FOR IMMEDIATE RELEASE: September 17, 2025
CONTACT: Jarice Thompson, jarice@ourfinancialsecurity.org
SEC Republicans Delay Rule to Monitor Shadow Banking for Another Year
Statement of Oscar Valdés Viera, private equity and capital markets policy analyst at Americans for Financial Reform on the further extension of Form PF compliance date:
Today, the SEC postponed for a third time the deadline for large private funds, like hedge funds and private equity firms, to begin reporting information on how their funds contribute to systemic financial risk. The SEC required private funds to begin reporting this information on Form PF, which was created as part of the post-financial crisis reforms. Today’s action effectively prevents this critical rule from going into effect for another whole year, until October 2026. The delay leaves regulators flying blind while the $30-trillion private funds industry grows bigger, riskier, and more embedded across the financial system.

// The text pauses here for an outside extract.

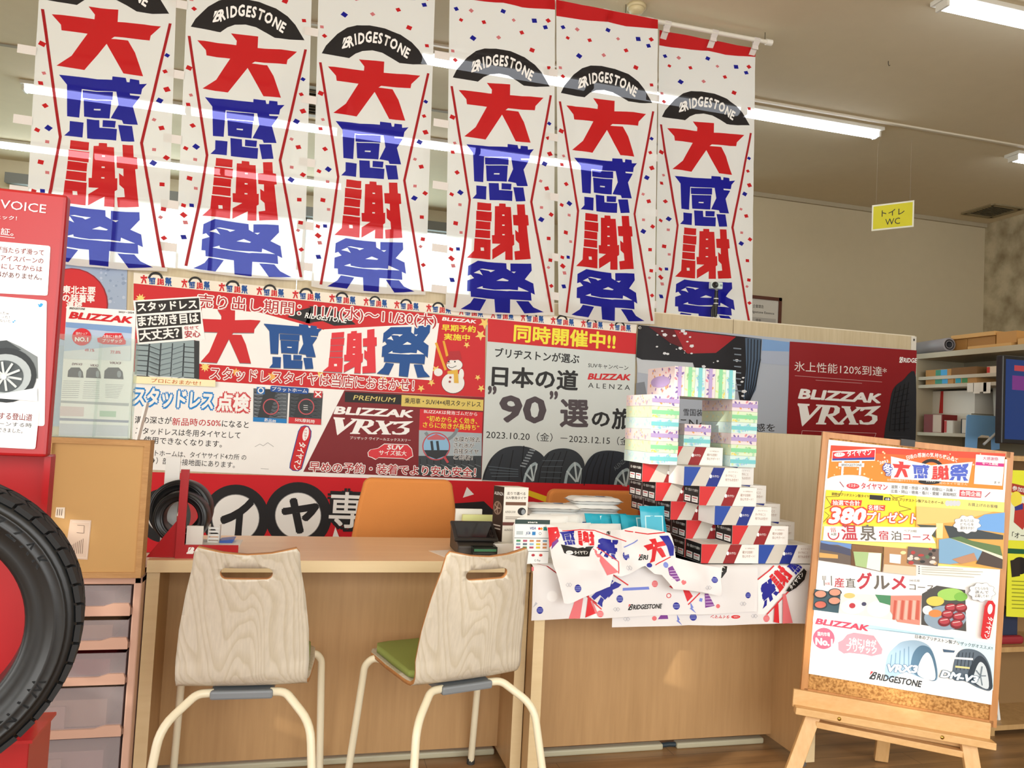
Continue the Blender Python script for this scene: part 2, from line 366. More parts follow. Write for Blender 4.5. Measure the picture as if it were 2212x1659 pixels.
# hand-cut characters: outlines in thousandths of their box, white cut-outs, box on a banner (u0,u1,v0,v1)
GL = {
'dai':([[(327,976),(600,1000),(598,812),(839,845),(1000,849),(905,687),(897,610),(574,578),(546,541),(700,552),(768,384),(850,40),(672,34),(587,249),(505,455),(319,2),(70,0),(200,186),(329,561),(96,547),(88,631),(0,767),(68,779),(384,800),(387,870)]],[],(0.093, 0.891, 0.524, 0.848)),
'kan':([[(0,899),(601,941),(602,993),(755,1000),(768,941),(798,944),(803,999),(907,1000),(912,942),(1000,959),(945,873),(934,786),(806,775),(811,749),(923,756),(919,737),(847,585),(913,310),(750,294),(733,343),(606,351),(686,573),(655,768),(262,738),(251,300),(117,293),(95,768)],[(272,723),(617,757),(616,633),(276,606)],[(288,592),(606,619),(594,344),(303,329)],[(149,229),(301,238),(296,12),(94,0),(151,82)],[(333,301),(476,307),(482,192),(682,200),(678,25),(347,10)],[(516,311),(666,318),(659,215),(516,207)],[(692,266),(848,281),(881,48),(735,26)]],[[(407,472),(485,478),(483,454),(405,451)]],(0.17, 0.802, 0.857, 1.181)),
'sha':([[(152,956),(370,965),(368,838),(148,824)],[(136,809),(379,819),(375,657),(134,651)],[(134,639),(362,646),(359,516),(128,504)],[(127,490),(359,500),(359,368),(120,358)],[(114,341),(367,348),(364,7),(0,0),(103,127)],[(425,920),(488,926),(489,971),(589,976),(593,922),(675,927),(706,456),(731,464),(736,288),(707,261),(711,20),(590,15),(591,161),(393,10),(392,181),(515,284),(391,282),(385,424),(424,429)],[(772,987),(899,1000),(912,819),(953,815),(968,642),(937,631),(1000,59),(748,25),(736,172),(825,192),(812,316),(756,370),(747,545),(800,505),(795,621),(720,621),(707,796),(783,805)]],[[(207,195),(259,201),(265,147),(212,140)],[(536,784),(572,787),(574,765),(539,762)],[(539,614),(577,616),(577,595),(539,592)],[(541,451),(579,454),(580,434),(542,431)]],(0.185, 0.778, 1.184, 1.506)),
'sai':([[(195,987),(537,975),(542,869),(589,828),(587,978),(849,1000),(855,861),(770,680),(875,605),(896,382),(847,418),(856,261),(589,272),(587,0),(412,8),(401,266),(117,277),(113,382),(72,381),(74,587),(151,641),(113,704),(77,677),(82,868)],[(150,258),(302,246),(223,15),(0,25),(111,155)],[(661,246),(817,247),(877,132),(1000,30),(766,3)]],[[(214,824),(254,841),(404,830),(353,787),(326,812)],[(147,743),(214,807),(255,711),(211,735)],[(600,816),(658,824),(634,788)],[(422,626),(494,682),(569,643),(556,625)],[(183,451),(253,502),(258,467),(406,451),(577,466),(684,458),(688,526),(820,441),(584,439),(550,432),(250,445)]],(0.135, 0.899, 1.513, 1.792)),
'arc':([[(0,0),(37,228),(139,605),(229,831),(320,949),(438,1000),(585,986),(734,890),(843,719),(913,527),(1000,154),(861,99),(732,89),(657,185),(563,290),(469,313),(377,259),(312,155),(254,0)]],[],(0.039, 0.95, 0.335, 0.535)),
'vrx':([[(0,994),(139,971),(135,895),(113,884),(138,474),(238,884),(213,895),(215,959),(305,942),(305,884),(286,870),(58,0),(50,80),(16,841),(0,922)],[(278,942),(463,912),(503,813),(498,602),(447,474),(415,445),(495,149),(544,126),(540,68),(447,80),(351,440),(338,445),(315,167),(343,138),(339,80),(215,91),(218,149),(239,167),(290,836),(276,872)],[(521,900),(632,883),(624,818),(648,638),(705,812),(688,871),(777,859),(774,800),(750,783),(664,521),(713,143),(740,114),(737,62),(616,74),(619,132),(632,172),(600,405),(543,183),(560,132),(556,85),(479,97),(482,155),(503,183),(587,492),(551,794),(522,830)],[(756,853),(995,928),(992,888),(882,552),(963,466),(971,264),(931,91),(850,57),(756,91),(745,264),(769,276),(801,161),(866,178),(902,293),(895,437),(850,483),(801,449),(882,755),(801,750),(777,680),(745,680)]],[[(386,842),(431,831),(439,755),(423,582),(358,524)]],(0,1,0,1)),
}
CON= [(0.063, 0.893, 'p'), (0.045, 0.945, 'r'), (0.087, 1.051, 'r'), (0.119, 1.157, 'b'), (0.041, 1.175, 'r'), (0.116, 1.224, 'p'), (0.935, 0.8, 'r'), (0.953, 0.889, 'r'), (0.902, 0.949, 'b'), (0.866, 1.048, 'p'), (0.924, 1.087, 'r'), (0.04, 0.754, 'r'), (0.946, 0.717, 'b'), (0.08, 1.327, 'r'), (0.13, 1.373, 'p'), (0.104, 1.464, 'b'), (0.047, 1.521, 'r'), (0.874, 1.197, 'p'), (0.967, 1.233, 'r'), (0.872, 1.265, 'b'), (0.943, 1.369, 'r'), (0.959, 1.491, 'r'), (0.063, 0.154, 'b'), (0.108, 0.21, 'r'), (0.933, 0.127, 'r'), (0.906, 0.168, 'b'), (0.035, 0.391, 'p'), (0.059, 0.438, 'r'), (0.941, 0.398, 'r'), (0.043, 1.472, 'r'), (0.063, 1.558, 'p'), (0.055, 1.635, 'b'), (0.94, 1.533, 'p'), (0.97, 1.635, 'r')]
# ------------------------------------------------------------------ the room
CEIL = 3.75
M_ceil = mat('#d2c4a6', .9, kind='ceiling_paint', bump=.15, bscale=120)
M_wall = mat('#c3b697', .9, kind='wall_paint', bump=.1)
M_white = mat('#f2f0ea', .5)
def stone():
    m, n, l, b = nodemat('stone_wallpaper'); b.inputs['Roughness'].default_value = .9
    tc = n.new('ShaderNodeTexCoord'); mp = n.new('ShaderNodeMapping'); mp.inputs['Rotation'].default_value = (0, radians(90), 0); l.new(tc.outputs['Object'], mp.inputs['Vector'])
    mp.inputs['Scale'].default_value = (1, 1, 1)
    nz = n.new('ShaderNodeTexNoise'); nz.inputs['Scale'].default_value = 5; nz.inputs['Detail'].default_value = 8; l.new(tc.outputs['Object'], nz.inputs['Vector'])
    v = n.new('ShaderNodeTexVoronoi'); v.inputs['Scale'].default_value = 6; v.feature = 'DISTANCE_TO_EDGE'; l.new(tc.outputs['Object'], v.inputs['Vector'])
    cr = n.new('ShaderNodeValToRGB'); cr.color_ramp.elements[0].color = lin('#8d7f62'); cr.color_ramp.elements[1].color = lin('#c4b899'); cr.color_ramp.elements[0].position = .3; cr.color_ramp.elements[1].position = .65
    l.new(nz.outputs['Fac'], cr.inputs['Fac']); l.new(cr.outputs['Color'], b.inputs['Base Color'])
    bp = n.new('ShaderNodeBump'); bp.inputs['Strength'].default_value = .5; l.new(v.outputs['Distance'], bp.inputs['Height']); l.new(bp.outputs['Normal'], b.inputs['Normal'])
    return m
def floor_mat():
    m, n, l, b = nodemat('wood_grain_vinyl_floor'); b.inputs['Roughness'].default_value = .35
    tc = n.new('ShaderNodeTexCoord'); mp = n.new('ShaderNodeMapping'); mp.inputs['Scale'].default_value = (1.2, 9, 1); l.new(tc.outputs['Object'], mp.inputs['Vector'])
    nz = n.new('ShaderNodeTexNoise'); nz.inputs['Scale'].default_value = 1.6; nz.inputs['Detail'].default_value = 5; l.new(mp.outputs['Vector'], nz.inputs['Vector'])
    cr = n.new('ShaderNodeValToRGB'); cr.color_ramp.elements[0].color = lin('#7d6041'); cr.color_ramp.elements[1].color = lin('#b48c5e'); cr.color_ramp.elements[0].position = .32; cr.color_ramp.elements[1].position = .68
    l.new(nz.outputs['Fac'], cr.inputs['Fac'])
    bk = n.new('ShaderNodeTexBrick'); bk.inputs['Scale'].default_value = 1; bk.inputs['Brick Width'].default_value = .9; bk.inputs['Row Height'].default_value = .1; bk.inputs['Mortar Size'].default_value = .0012
    bk.inputs['Color1'].default_value = (1, 1, 1, 1); bk.inputs['Color2'].default_value = (.86, .86, .86, 1); bk.inputs['Mortar'].default_value = (.4, .4, .4, 1); l.new(tc.outputs['Object'], bk.inputs['Vector'])
    mx = n.new('ShaderNodeMix'); mx.data_type = 'RGBA'; mx.blend_type = 'MULTIPLY'; mx.inputs['Factor'].default_value = 1
    l.new(cr.outputs['Color'], mx.inputs['A']); l.new(bk.outputs['Color'], mx.inputs['B']); l.new(mx.outputs['Result'], b.inputs['Base Color'])
    return m
XL, XR, YF, YB, YJ, XJ = -3.6, 7.45, -2.5, 9.4, 7.2, 3.7
struct(MB().box(XL-.2, XR+.2, YF-.2, YB+.2, -.1, 0, floor_mat()).build('floor'))
struct(MB().box(XL-.2, XR+.2, YF-.2, YB+.2, CEIL, CEIL+.1, M_ceil).build('ceiling'))
def holed(name, axis, c, th, a0, a1, holes, m):
    "wall with rectangular openings; axis 'X' runs along X at Y=c, 'Y' along Y at X=c"
    b = MB(); cur = a0
    def bx(u0, u1, z0, z1):
        if u1-u0 > 1e-4 and z1-z0 > 1e-4:
            b.box(u0, u1, c, c+th, z0, z1, m) if axis == 'X' else b.box(c, c+th, u0, u1, z0, z1, m)
    for h0, h1, z0, z1 in sorted(holes):
        bx(cur, h0, 0, CEIL); bx(h0, h1, 0, z0); bx(h0, h1, z1, CEIL); cur = h1
    bx(cur, a1, 0, CEIL)
    return struct(b.build(name))
wz = atY(935, 497, YB).z
holed('wall_back', 'X', YB, .15, XL-.15, XJ, [(-3.3, 1.85, 1.0, wz)], M_wall)
holed('wall_back.001', 'X', YJ, .15, XJ, XR+.15, [], M_wall)
holed('wall_inner', 'Y', XJ, .15, YJ+.15, YB+.15, [], M_wall)
holed('wall_right', 'Y', XR, .15, YF-.15, YJ, [], stone())
holed('wall_front', 'X', YF-.15, .15, XL-.15, XR+.15, [], M_wall)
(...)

These dangers are even greater now, as the Trump administration erodes market oversight and pushes to open retirement savings to opaque, high-risk private funds—exposing millions of families’ life savings to risks regulators won’t even be tracking in real time. Refusing to let this commonsense private funds disclosure rule go into effect is really just a way to strangle the rule without leaving fingerprints or undergoing the work to pursue a new rulemaking. By doing so, the Commission is putting industry interests ahead of its Congressional mandate to protect investors and maintain orderly capital markets.